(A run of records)
◇ ◇ ◇ ◇ ◇
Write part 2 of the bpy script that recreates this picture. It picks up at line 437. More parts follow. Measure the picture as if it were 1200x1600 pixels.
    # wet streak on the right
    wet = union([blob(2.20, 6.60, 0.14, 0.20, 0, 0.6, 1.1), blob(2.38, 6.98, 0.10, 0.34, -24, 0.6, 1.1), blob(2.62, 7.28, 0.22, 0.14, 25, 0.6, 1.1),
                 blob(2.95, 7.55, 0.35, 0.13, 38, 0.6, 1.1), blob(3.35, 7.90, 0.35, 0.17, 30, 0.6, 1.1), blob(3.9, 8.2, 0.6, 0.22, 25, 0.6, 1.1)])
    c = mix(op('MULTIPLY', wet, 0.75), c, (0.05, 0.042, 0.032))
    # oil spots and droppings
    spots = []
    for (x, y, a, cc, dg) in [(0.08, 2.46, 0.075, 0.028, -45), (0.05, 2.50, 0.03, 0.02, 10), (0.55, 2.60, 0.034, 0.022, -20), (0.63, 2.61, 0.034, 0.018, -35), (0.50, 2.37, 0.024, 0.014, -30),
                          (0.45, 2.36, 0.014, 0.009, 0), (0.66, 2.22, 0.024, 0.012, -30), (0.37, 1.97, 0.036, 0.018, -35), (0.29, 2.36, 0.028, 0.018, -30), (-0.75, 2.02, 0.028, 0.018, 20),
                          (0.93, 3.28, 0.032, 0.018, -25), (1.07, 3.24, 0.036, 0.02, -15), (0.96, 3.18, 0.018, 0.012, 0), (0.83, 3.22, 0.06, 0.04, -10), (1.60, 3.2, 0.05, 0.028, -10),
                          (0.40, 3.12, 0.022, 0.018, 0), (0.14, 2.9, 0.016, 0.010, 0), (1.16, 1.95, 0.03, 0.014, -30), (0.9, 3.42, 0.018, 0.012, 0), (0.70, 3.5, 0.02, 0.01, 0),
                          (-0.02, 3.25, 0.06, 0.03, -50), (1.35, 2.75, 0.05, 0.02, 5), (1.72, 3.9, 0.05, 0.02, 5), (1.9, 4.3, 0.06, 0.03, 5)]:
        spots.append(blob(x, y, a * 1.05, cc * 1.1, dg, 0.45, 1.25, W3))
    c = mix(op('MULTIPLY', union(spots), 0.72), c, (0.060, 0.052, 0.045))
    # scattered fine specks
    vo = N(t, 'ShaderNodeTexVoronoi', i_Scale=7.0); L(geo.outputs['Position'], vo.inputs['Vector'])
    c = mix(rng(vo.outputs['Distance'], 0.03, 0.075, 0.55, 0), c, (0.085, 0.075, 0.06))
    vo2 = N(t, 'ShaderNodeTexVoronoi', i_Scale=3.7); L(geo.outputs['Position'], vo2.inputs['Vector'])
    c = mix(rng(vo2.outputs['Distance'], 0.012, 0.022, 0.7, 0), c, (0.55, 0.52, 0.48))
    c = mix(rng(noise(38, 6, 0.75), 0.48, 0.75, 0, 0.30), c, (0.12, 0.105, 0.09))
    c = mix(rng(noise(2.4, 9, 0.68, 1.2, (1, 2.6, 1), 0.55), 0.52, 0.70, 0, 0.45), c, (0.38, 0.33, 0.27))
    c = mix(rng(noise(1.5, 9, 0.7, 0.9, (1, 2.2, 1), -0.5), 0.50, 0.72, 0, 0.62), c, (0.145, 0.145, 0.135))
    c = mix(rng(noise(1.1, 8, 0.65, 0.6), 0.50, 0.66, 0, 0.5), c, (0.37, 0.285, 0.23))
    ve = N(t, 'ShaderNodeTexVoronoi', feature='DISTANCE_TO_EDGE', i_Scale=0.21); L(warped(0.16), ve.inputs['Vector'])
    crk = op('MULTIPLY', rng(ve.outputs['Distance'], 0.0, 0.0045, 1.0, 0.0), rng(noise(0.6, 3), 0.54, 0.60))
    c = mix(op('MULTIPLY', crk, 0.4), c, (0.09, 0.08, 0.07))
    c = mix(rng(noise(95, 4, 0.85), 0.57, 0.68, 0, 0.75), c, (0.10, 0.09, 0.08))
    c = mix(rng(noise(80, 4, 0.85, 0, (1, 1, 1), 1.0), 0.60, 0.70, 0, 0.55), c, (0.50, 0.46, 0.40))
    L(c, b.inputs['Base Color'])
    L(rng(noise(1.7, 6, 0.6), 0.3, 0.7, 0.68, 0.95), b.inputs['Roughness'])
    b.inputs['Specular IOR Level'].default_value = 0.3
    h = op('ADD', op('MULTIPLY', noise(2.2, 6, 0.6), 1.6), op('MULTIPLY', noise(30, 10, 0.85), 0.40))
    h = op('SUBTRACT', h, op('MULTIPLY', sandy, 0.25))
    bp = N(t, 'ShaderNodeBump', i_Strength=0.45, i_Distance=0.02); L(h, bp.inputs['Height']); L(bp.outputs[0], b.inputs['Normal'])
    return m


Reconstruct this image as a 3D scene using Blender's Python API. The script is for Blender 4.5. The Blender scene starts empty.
◇ ◇ ◇ ◇ ◇
§ Instruction:
Write out every line from the records above, word for word.

§ Exercise output:
Write part 2 of the bpy script that recreates this picture. It picks up at line 437. More parts follow. Measure the picture as if it were 1200x1600 pixels.
    # wet streak on the right
    wet = union([blob(2.20, 6.60, 0.14, 0.20, 0, 0.6, 1.1), blob(2.38, 6.98, 0.10, 0.34, -24, 0.6, 1.1), blob(2.62, 7.28, 0.22, 0.14, 25, 0.6, 1.1),
                 blob(2.95, 7.55, 0.35, 0.13, 38, 0.6, 1.1), blob(3.35, 7.90, 0.35, 0.17, 30, 0.6, 1.1), blob(3.9, 8.2, 0.6, 0.22, 25, 0.6, 1.1)])
    c = mix(op('MULTIPLY', wet, 0.75), c, (0.05, 0.042, 0.032))
    # oil spots and droppings
    spots = []
    for (x, y, a, cc, dg) in [(0.08, 2.46, 0.075, 0.028, -45), (0.05, 2.50, 0.03, 0.02, 10), (0.55, 2.60, 0.034, 0.022, -20), (0.63, 2.61, 0.034, 0.018, -35), (0.50, 2.37, 0.024, 0.014, -30),
                          (0.45, 2.36, 0.014, 0.009, 0), (0.66, 2.22, 0.024, 0.012, -30), (0.37, 1.97, 0.036, 0.018, -35), (0.29, 2.36, 0.028, 0.018, -30), (-0.75, 2.02, 0.028, 0.018, 20),
                          (0.93, 3.28, 0.032, 0.018, -25), (1.07, 3.24, 0.036, 0.02, -15), (0.96, 3.18, 0.018, 0.012, 0), (0.83, 3.22, 0.06, 0.04, -10), (1.60, 3.2, 0.05, 0.028, -10),
                          (0.40, 3.12, 0.022, 0.018, 0), (0.14, 2.9, 0.016, 0.010, 0), (1.16, 1.95, 0.03, 0.014, -30), (0.9, 3.42, 0.018, 0.012, 0), (0.70, 3.5, 0.02, 0.01, 0),
                          (-0.02, 3.25, 0.06, 0.03, -50), (1.35, 2.75, 0.05, 0.02, 5), (1.72, 3.9, 0.05, 0.02, 5), (1.9, 4.3, 0.06, 0.03, 5)]:
        spots.append(blob(x, y, a * 1.05, cc * 1.1, dg, 0.45, 1.25, W3))
    c = mix(op('MULTIPLY', union(spots), 0.72), c, (0.060, 0.052, 0.045))
    # scattered fine specks
    vo = N(t, 'ShaderNodeTexVoronoi', i_Scale=7.0); L(geo.outputs['Position'], vo.inputs['Vector'])
    c = mix(rng(vo.outputs['Distance'], 0.03, 0.075, 0.55, 0), c, (0.085, 0.075, 0.06))
    vo2 = N(t, 'ShaderNodeTexVoronoi', i_Scale=3.7); L(geo.outputs['Position'], vo2.inputs['Vector'])
    c = mix(rng(vo2.outputs['Distance'], 0.012, 0.022, 0.7, 0), c, (0.55, 0.52, 0.48))
    c = mix(rng(noise(38, 6, 0.75), 0.48, 0.75, 0, 0.30), c, (0.12, 0.105, 0.09))
    c = mix(rng(noise(2.4, 9, 0.68, 1.2, (1, 2.6, 1), 0.55), 0.52, 0.70, 0, 0.45), c, (0.38, 0.33, 0.27))
    c = mix(rng(noise(1.5, 9, 0.7, 0.9, (1, 2.2, 1), -0.5), 0.50, 0.72, 0, 0.62), c, (0.145, 0.145, 0.135))
    c = mix(rng(noise(1.1, 8, 0.65, 0.6), 0.50, 0.66, 0, 0.5), c, (0.37, 0.285, 0.23))
    ve = N(t, 'ShaderNodeTexVoronoi', feature='DISTANCE_TO_EDGE', i_Scale=0.21); L(warped(0.16), ve.inputs['Vector'])
    crk = op('MULTIPLY', rng(ve.outputs['Distance'], 0.0, 0.0045, 1.0, 0.0), rng(noise(0.6, 3), 0.54, 0.60))
    c = mix(op('MULTIPLY', crk, 0.4), c, (0.09, 0.08, 0.07))
    c = mix(rng(noise(95, 4, 0.85), 0.57, 0.68, 0, 0.75), c, (0.10, 0.09, 0.08))
    c = mix(rng(noise(80, 4, 0.85, 0, (1, 1, 1), 1.0), 0.60, 0.70, 0, 0.55), c, (0.50, 0.46, 0.40))
    L(c, b.inputs['Base Color'])
    L(rng(noise(1.7, 6, 0.6), 0.3, 0.7, 0.68, 0.95), b.inputs['Roughness'])
    b.inputs['Specular IOR Level'].default_value = 0.3
    h = op('ADD', op('MULTIPLY', noise(2.2, 6, 0.6), 1.6), op('MULTIPLY', noise(30, 10, 0.85), 0.40))
    h = op('SUBTRACT', h, op('MULTIPLY', sandy, 0.25))
    bp = N(t, 'ShaderNodeBump', i_Strength=0.45, i_Distance=0.02); L(h, bp.inputs['Height']); L(bp.outputs[0], b.inputs['Normal'])
    return m


Reconstruct this image as a 3D scene using Blender's Python API. The script is for Blender 4.5. The Blender scene starts empty.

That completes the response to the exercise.